Esta sentencia recuerda a la jurisprudencia Urgenda del Tribunal Supremo holandés. En 2015 y 2018, los jueces holandeses condenaron al gobierno holandés por inacción climática y ordenaron una nueva trayectoria para reducir las emisiones de gases de efecto invernadero en al menos un 25% para 2020.

    La decisión de mayo de 2021 allana ahora el camino para los litigios climáticos en el sector privado, en este caso contra las multinacionales petroleras [1]. Es un recordatorio del papel de las empresas en el proceso de descarbonización. Como subraya M. Hautereau-Boutonnet en su comentario sobre la decisión, el juez reconoce la responsabilidad civil de la empresa Royal Dutch Shell « por su participación en el cambio climático a nivel mundial, y las consecuencias locales resultantes para las víctimas representadas (…). Por lo tanto, se condena a la empresa RDS, no a reparar el daño causado a las víctimas, sino a evitarlo » [2].

Para basar su decisión, el juez :
  • Planteó un riesgo de violación del derecho a la vida y del derecho al respeto de la vida privada y familiar consagrados en el Convenio Europeo de Derechos Humanos.
  • El tribunal también se basó en el principio del « deber de cuidado », que es muy similar al deber de vigilancia francés.
  • El grupo Shell tiene una obligación de resultado con respecto a las emisiones de scope 1. Además, el juez insiste en la importante obligación de medios que recae sobre las empresas en materia de prevención. Shell fue considerada responsable de las emisiones de sus clientes (scope 3) y proveedores.

Esta decisión marca un importante punto de inflexión en el reconocimiento de la responsabilidad individual de las empresas sobre el cambio climático [3]. Se hace eco del litigio francés que desde octubre de 2018 enfrenta a un grupo de asociaciones y autoridades locales con el gigante petrolero francés Total [4]. Podría ser una importante fuente de inspiración para los jueces franceses y otros.

M. Hautereau-Boutonnet : « Tras el caso Urgenda, esta sentencia confirma el potencial ganador del deber de diligencia en los litigios climáticos y el papel fundamental de las pruebas presentadas al juez para determinar su alcance y examinar su incumplimiento » [5].

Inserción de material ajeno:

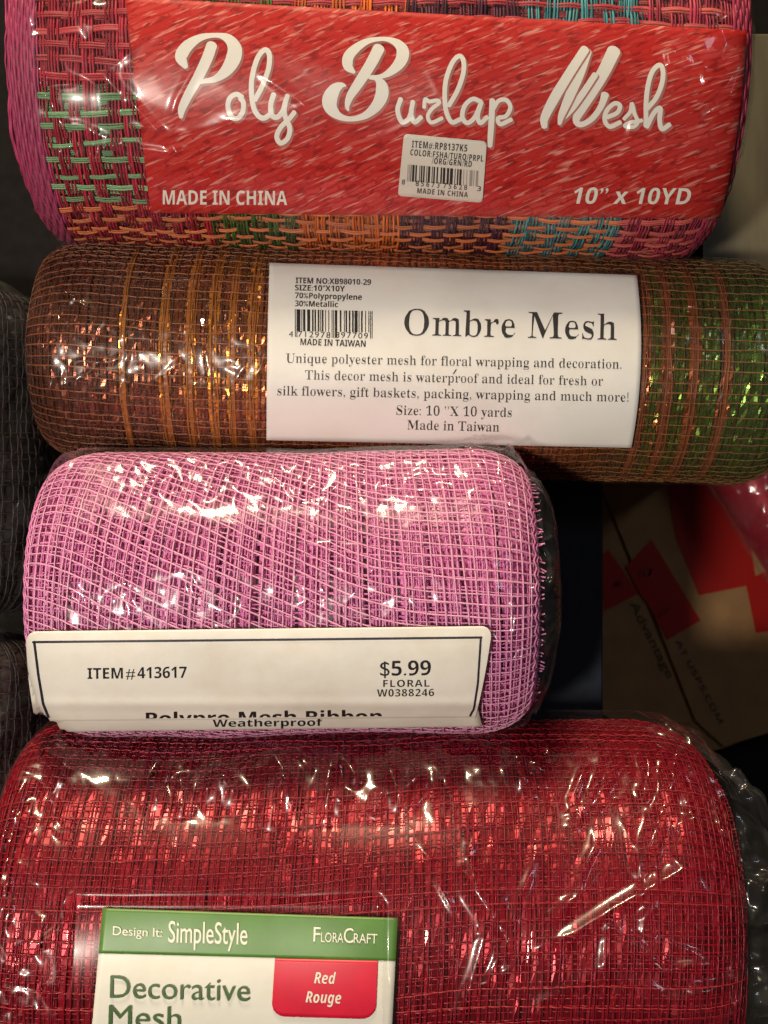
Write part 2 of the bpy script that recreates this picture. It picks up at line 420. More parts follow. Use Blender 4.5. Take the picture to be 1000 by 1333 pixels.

[1] C. BAUDOUIN, « CP / Condamnation de Shell aux Pays-Bas : un tournant majeur vers la responsabilité des multinationales en matière climatique », Notre Affaire à Tous, 26 de mayo de 2021, disponible:  https://notreaffaireatous.org/cp-condamnation-de-shell-aux-pays-bas-un-tournant-majeur-vers-la-responsabilite-des-multinationales-en-matiere-climatique/.

[2] M. HAUTEREAU-BOUTONNET, « Première condamnation d’une entreprise pétrolière en matière de contentieux climatique », Le club des juristes, 7 de junio de 2021, disponible: https://blog.leclubdesjuristes.com/premiere-condamnation-dune-entreprise-petroliere-en-matiere-de-contentieux-climatique/. 

[3] C. BAUDOUIN, Ibid.

[4] L. RADISSON, « Justice climatique : pour la première fois, un juge ordonne à une société de réduire ses émissions », Actu-environnement, 27 de mayo de 2021, disponible: https://www.actu-environnement.com/ae/news/justice-climatique-decision-shell-tribunal-la-haye-37597.php4

[5] M. HAUTEREAU-BOUTONNET, ibid., traducido por los autores.